Les premiers romans ont une saveur particulière, un goût inattendu, on attend d’être saisi, de pouvoir se dire « ça, je n’avais jamais lu », dans ce cas c’est gagné. Souvent, ils ont des défauts, la voix se met en place, les thèmes qui deviendront récurrents, les balbutiements de celui qui s’autorise à écrire vraiment, le roman qui sort des tripes (les suivants aussi mais on ne revit pas une première fois). Les grimaces de Jennifer Murzeau était une belle promesse, le vernis n’était que de surface dans ce roman, il fallait creuser derrière l’aspect « comédie dramatique » pour accéder à l’analyse que l’auteur esquissait de notre rapport au travail.
Jennifer Murzeau revient avec un nouveau roman où le vernis a totalement craqué, plus besoin de se cacher, les émotions sont vives et brûlantes, l’écriture a pris de l’assurance, elle s’est détachée de l’inutile pour s’attacher à la moelle, être au plus près de la vérité.
Jennifer Murzeau poursuit sa quête de l’incidence du travail dans notre vie et encore plus dans notre société, ce qu’il véhicule, ce qu’il dit de nous et de notre rapport aux autres.
Mais pas que.
L’auteur nous livre également l’autopsie d’un couple fondé sur des besoins d’ascension, de travail ambitieux, de beaux appartements, de vacances dans des lieux paradisiaques, de faux semblants finalement.
La perte de l’emploi comme catalyseur de la vie d’Antoine, le personnage principal.
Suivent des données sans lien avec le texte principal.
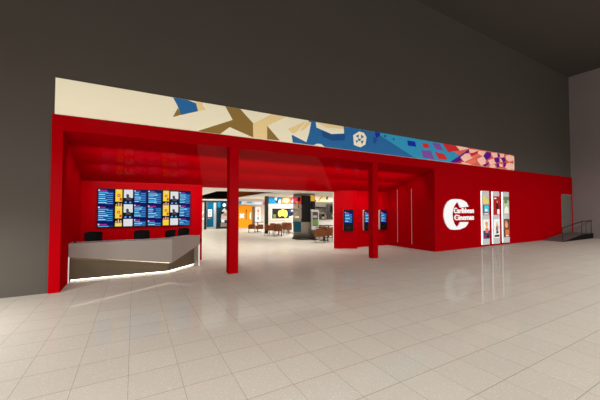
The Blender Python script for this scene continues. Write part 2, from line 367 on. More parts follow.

Une introspection douloureuse (une introspection peut elle être douce ?), une réflexion profonde sur les valeurs de nos vies, sur les ambitions d’une vie, sur la difficulté de tout remettre en cause en se confrontant au regard des autres. Et sur la nécessité de tomber pour se relever, de flirter avec le sombre pour se transformer, ce « et malgré tout, il bouge encore ».
Un tableau brut et intelligent sur la difficulté d’être soi et le cheminement de chacun vers sa propre vérité. Certains le qualifieront de roman générationnel ou résolument moderne, ce qui serait, à mon sens, trop réducteur, Jennifer Murzeau nous offre le portrait de notre époque et plus encore des êtres que nous sommes et des règles qui nous régentent, ce à quoi la littérature doit s’astreindre, nous aider à comprendre nos modes de fonctionnement, mettre le doigt sur ces failles qui nous dirigent. Ce roman a tout d’un grand! Une vraie réussite.
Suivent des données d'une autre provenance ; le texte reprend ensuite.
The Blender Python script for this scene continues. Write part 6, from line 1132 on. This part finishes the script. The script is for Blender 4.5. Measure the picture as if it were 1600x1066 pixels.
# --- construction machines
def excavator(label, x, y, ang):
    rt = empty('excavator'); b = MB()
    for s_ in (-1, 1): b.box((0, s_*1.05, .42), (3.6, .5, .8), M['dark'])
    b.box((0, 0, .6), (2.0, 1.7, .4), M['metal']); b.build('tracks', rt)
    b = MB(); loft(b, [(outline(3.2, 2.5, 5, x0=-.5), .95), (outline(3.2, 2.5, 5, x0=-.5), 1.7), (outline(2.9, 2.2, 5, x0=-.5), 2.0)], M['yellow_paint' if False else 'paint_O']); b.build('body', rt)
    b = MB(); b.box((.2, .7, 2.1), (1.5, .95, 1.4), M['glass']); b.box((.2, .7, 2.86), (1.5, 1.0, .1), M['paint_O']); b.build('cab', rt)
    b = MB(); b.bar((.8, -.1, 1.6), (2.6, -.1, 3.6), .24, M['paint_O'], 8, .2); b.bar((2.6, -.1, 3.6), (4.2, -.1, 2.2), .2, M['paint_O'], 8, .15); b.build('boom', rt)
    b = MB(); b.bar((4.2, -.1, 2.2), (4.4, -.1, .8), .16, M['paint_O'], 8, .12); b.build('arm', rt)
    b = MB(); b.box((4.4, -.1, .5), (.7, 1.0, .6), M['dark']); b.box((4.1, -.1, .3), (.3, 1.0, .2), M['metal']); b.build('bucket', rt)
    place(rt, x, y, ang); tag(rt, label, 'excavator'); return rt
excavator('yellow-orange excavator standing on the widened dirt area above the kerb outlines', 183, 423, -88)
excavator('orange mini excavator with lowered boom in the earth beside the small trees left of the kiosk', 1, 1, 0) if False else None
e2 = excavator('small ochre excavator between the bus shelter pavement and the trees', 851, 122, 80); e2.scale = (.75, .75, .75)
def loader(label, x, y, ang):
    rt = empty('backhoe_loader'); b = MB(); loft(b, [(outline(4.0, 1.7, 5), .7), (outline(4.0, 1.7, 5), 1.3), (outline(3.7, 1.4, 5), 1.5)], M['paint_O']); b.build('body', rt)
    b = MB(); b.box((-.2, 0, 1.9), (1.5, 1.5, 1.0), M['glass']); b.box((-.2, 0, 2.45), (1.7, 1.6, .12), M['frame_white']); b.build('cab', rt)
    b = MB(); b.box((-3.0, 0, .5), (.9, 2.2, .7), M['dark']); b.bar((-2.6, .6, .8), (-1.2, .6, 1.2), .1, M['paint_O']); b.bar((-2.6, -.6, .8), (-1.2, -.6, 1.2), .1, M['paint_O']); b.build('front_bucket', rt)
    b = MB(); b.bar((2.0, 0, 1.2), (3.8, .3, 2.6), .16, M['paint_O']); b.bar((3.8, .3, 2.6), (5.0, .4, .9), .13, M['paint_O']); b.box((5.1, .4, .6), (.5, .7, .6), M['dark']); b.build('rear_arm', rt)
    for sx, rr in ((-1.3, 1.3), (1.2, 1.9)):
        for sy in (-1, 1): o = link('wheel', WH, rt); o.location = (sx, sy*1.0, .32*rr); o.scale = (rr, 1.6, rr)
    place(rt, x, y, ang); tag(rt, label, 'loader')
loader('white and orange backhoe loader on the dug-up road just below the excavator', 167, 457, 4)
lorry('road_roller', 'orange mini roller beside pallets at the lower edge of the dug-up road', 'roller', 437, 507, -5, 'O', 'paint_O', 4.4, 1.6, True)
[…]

Un roman déroutant et percutant ! Un écrivain est né.
Extraits
« Arraché à sa fonction, privé de son étiquette, Antoine est vulnérable. »
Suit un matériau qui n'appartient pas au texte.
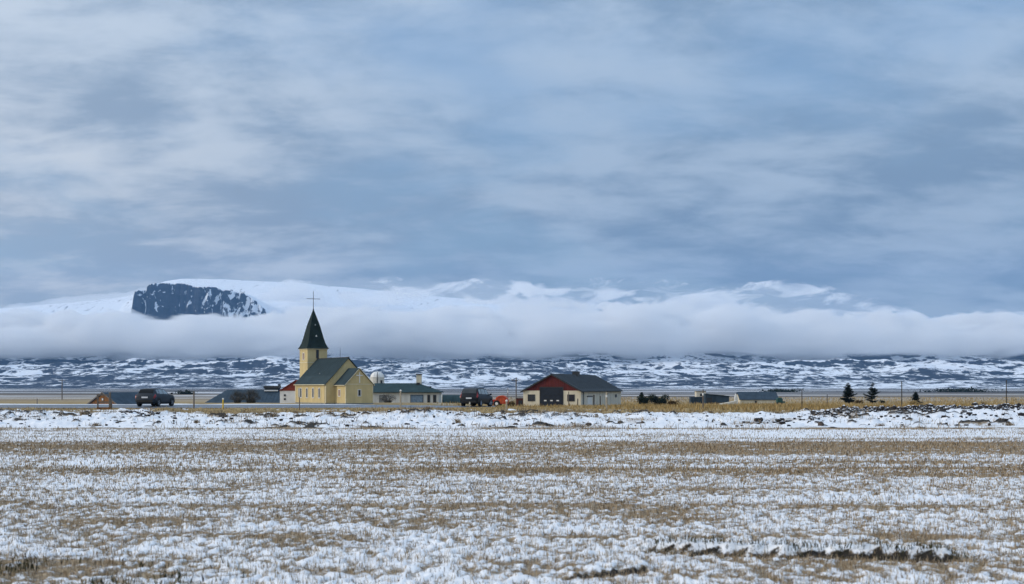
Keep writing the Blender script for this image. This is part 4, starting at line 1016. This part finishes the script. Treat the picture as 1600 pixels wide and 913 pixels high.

« Comment une décennie peut-elle laisser si peu de traces, si peu d’accomplissements, si peu de fierté. »
« Il veut s’oublier dans une nébuleuse mâtinée de liberté, de « tout est possible, de « sous les pavés la plage, d' »on ne vit qu’une dois », d' »on est ce qu’on fait », il veut du flou, du n’importe quoi, mais du positif ».
Vous pouvez retrouver Jennifer Murzeau dans l’interview Si on parlait écriture!
J’ai déjà « il bouge encore »!
Effectivement Clara! Date initiale aujourd’hui mais déjà sorti en réalité! Bonne lecture alors!
bon bein voilà j’en ai envie…
Et tu dois céder Lucie, parce qu’il te parlera forcément. Ces cases à remplir dans la société pour être considérée, la place accordée à ce que l’on fait plutôt qu’à ce que l’on est…
Il est sur le point de rejoindre ma PAL… hâte de le recevoir ! Tu achèves de me mettre l’eau à la bouche…
Un vrai roman intelligent! J’attends ton avis alors!